福島第一原発事故
2017/01/14 - 02:47

「とあるユートピアの物語」~アレクシェービッチ講演

原発事故にあった人々の証言を集めた「チェルノブイリの祈り」などの著作で知られる、ベラルーシのノーベル文学賞作家でジャーナリストのスベトラーナ・アレクシエービッチさんが11月28日、東京外国語大で名誉博士号を授与され、記念講演を行った。直前に訪問した福島の被災地について、「私が「チャルノブイリの祈り」で描いたことと全く同じものを目にした」と述べた。

記念講演「とあるユートピアの物語」(45分)

 

アレクシエービッチさんは学生との対話に先立ち、「とあるユートピアの物語」と題する記念講演を行った。アレクシエービッチさんは、自身特有の表現方法が生まれてきた過程を振り返りながら、これまで話を聞いてきた人々のエピソードを紹介。「一人の話は個人の運命だが、百人の話は歴史になる」と、市井の人々の言葉をすくい上げることの重要さを説いた。

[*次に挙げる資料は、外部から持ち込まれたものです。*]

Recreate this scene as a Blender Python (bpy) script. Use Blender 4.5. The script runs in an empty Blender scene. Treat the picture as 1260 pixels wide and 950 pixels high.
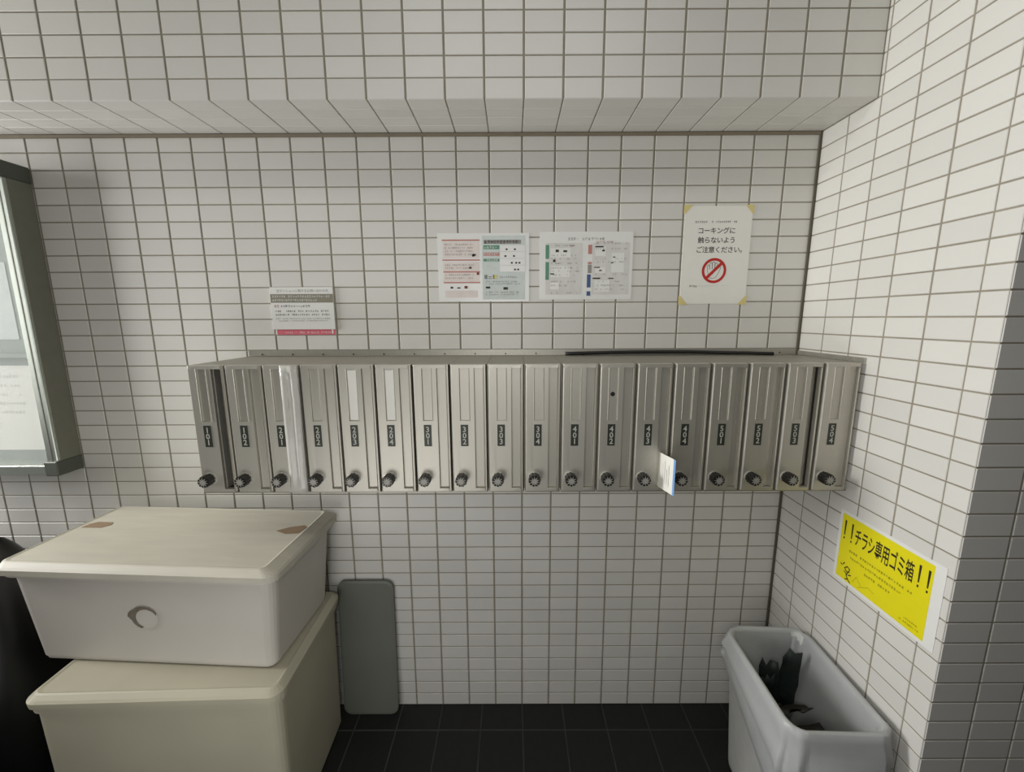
import bpy, bmesh, math, random
from mathutils import Vector, Matrix, noise
PI = math.pi
rnd = random.Random(7)
C = bpy.context.scene.collection

# ---------------------------------------------------------------- camera
cd = bpy.data.cameras.new('camera'); cam = bpy.data.objects.new('camera', cd); C.objects.link(cam)
cd.sensor_width = 36.0; cd.lens = 501.12 * 36.0 / 1260.0; cd.clip_start = 0.02
PITCH, YAW, ROLL = 0.1651, -0.0013, -0.0041
F = Vector((math.sin(YAW)*math.cos(PITCH), math.cos(YAW)*math.cos(PITCH), -math.sin(PITCH)))
R0 = Vector((math.cos(YAW), -math.sin(YAW), 0)); U0 = R0.cross(F)
R = R0*math.cos(ROLL) + U0*math.sin(ROLL); U = -R0*math.sin(ROLL) + U0*math.cos(ROLL)
CAM = Vector((-0.0317, -1.3313, 1.451))
cam.matrix_world = Matrix(((R.x, U.x, -F.x, CAM.x), (R.y, U.y, -F.y, CAM.y), (R.z, U.z, -F.z, CAM.z), (0, 0, 0, 1)))
bpy.context.scene.camera = cam

# ---------------------------------------------------------------- world, lights, exposure
sc = bpy.context.scene
sc.view_settings.view_transform = 'Standard'; sc.view_settings.look = 'None'
sc.view_settings.exposure = 0.12; sc.view_settings.gamma = 1.0; sc.view_settings.use_curve_mapping = False
w = bpy.data.worlds.new('world'); sc.world = w; w.use_nodes = True
w.node_tree.nodes['Background'].inputs[0].default_value = (1.0, 0.97, 0.9, 1)
w.node_tree.nodes['Background'].inputs[1].default_value = 0.02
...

アレクシエービッチさんは、一冊の本を書き上げるまでに、5~6年の歳月をかけるという。1冊の物語を仕上げる間に、耳を傾ける人の数は400人から500人にのぼる。「私の仕事はインタビューではなく、命についての対話」生々しい人々の言葉にこそ魂が宿るとの見解を語った。

学生との対話「福島、チェルノブイリと同じ印象」(15分)

学生と1時間ほど対話では、原発問題や現在のロシア情勢などについて質問が飛んだ。アレクシエービッチさんは原発事故被災地で、避難者に話を聞いた印象などを紹介。打ち捨てられた家屋や見放された避難者の姿をチェルノブイリに重ね、「チェルノブイリ事故と同じく、国は人の命に全責任を負わない」と国のあり方を批判。そのうえで、「日本社会には抵抗という文化がないように感じた」と述べた。

またロシア情勢をめぐっては、アフガン戦争などが美化されつつある現状を厳しく批判。プーチン大統領の進める軍拡政策や言論封殺について、「新たな愛国主義が広がっている」「恐ろしいことが起きている」と憂慮した。そして学生たちに対し、「たった一人であっても、孤独に打ち勝ち、人間らしさを失ってはならないことを理解してほしい。」と語りかけた。